Bağımsızlık Yolu’nun 2018 yılından beri özel sektör emekçilerini merkeze alan bir politika yürüttüğünü belirten Ersoy, asgari ücretle çalışan herkesin en düşük kamu maaşına eşit ücret alması ve iki ayda bir hayat pahalılığı ödeneği almasının yasal güvenceye bağlanması gerektiğini söyledi.
“Patronlar, asgari ücret arttığında ‘bu enflasyonu tetikler’ diyerek spekülatif zamlar yapıyor. Ama gerçekte enflasyonu artıran şey şirketlerin yüksek kâr marjları ve enerji maliyetleridir. Patronlar karlarına kar katarken, işçiler her geçen gün yoksullaşıyor!” dedi.
“DEVLET, YOKSULLARI DESTEKLEMEK YERİNE ZENGİNLERE PARA AKITIYOR!”
Vergi politikalarına da değinen Ersoy, hükümetin yüksek gelir gruplarına dokunmadığını, düşük gelirlilerden ise dolaylı vergiler ve harçlarla para topladığını vurguladı.
“Devletin yaptığı yardımların yüzde 41’i en zengin yüzde 20’lik kesime gidiyor!

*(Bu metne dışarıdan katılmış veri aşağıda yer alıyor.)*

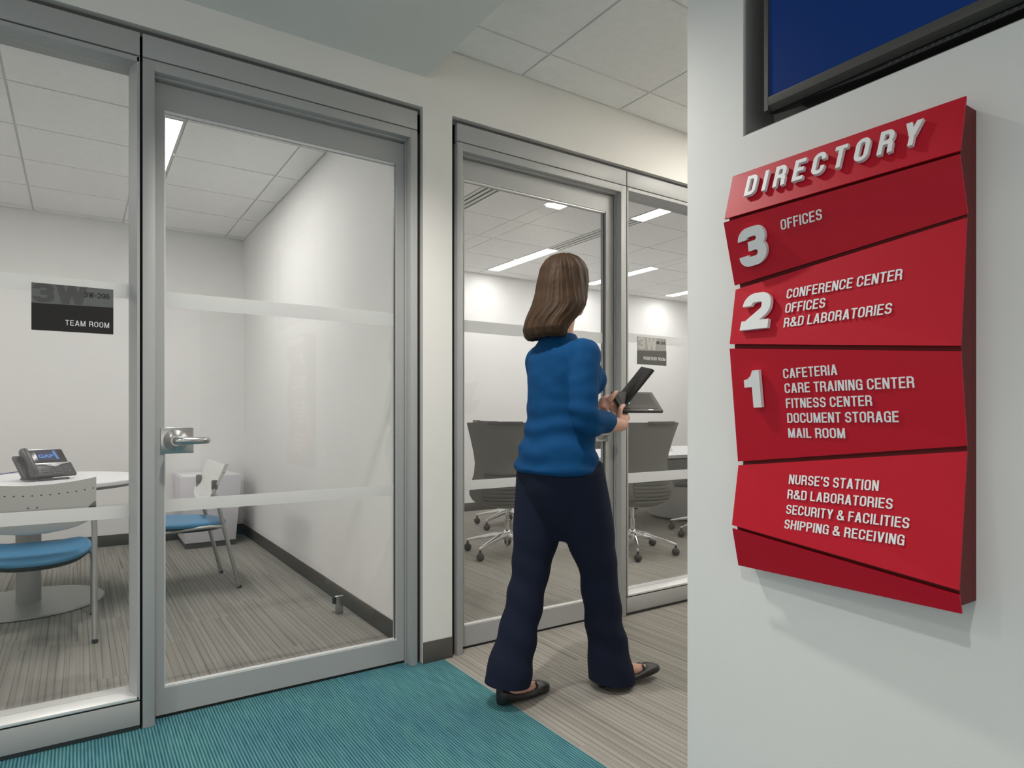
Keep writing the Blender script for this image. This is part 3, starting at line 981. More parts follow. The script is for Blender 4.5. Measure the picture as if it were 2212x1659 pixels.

En fakir kesim ise bu yardımlardan yalnızca yüzde 3.8 pay alabiliyor. Hükümet, yüksek gelir gruplarından vergi almayarak, zengini daha zengin yapıyor!” dedi.
Ayrıca, asgari ücrete yapılan zamların harç ve cezalarla doğrudan ilişkilendirilmemesi gerektiğini belirten Ersoy, harçların ve cezaların kişinin kendi gelirine göre hesaplanması gerektiğini ifade etti.
“BU DÜZENİ DEĞİŞTİRMEK ÖRGÜTLÜ MÜCADELEYLE MÜMKÜN!”
Ersoy, özel sektör emekçilerinin örgütlenmeden haklarını elde edemeyeceğini vurgulayarak sendikalaşmanın şart olduğunu belirtti.
“Çalışanlar, ‘Bu eyleme katılırsam işimi kaybeder miyim?’ korkusunu yaşamamalı. İşte bu yüzden sendikal haklar güvence altına alınmalı! Tek bir eylemle bir şey değişmez, ama sistematik ve örgütlü bir mücadeleyle her şeyi değiştirebiliriz!” dedi.
Bağımsızlık Yolu olarak özel sektör emekçilerinin sendikal haklarını kazanması için mücadele etmeye devam edeceklerini belirten Ersoy, halkı bu mücadelenin parçası olmaya çağırdı.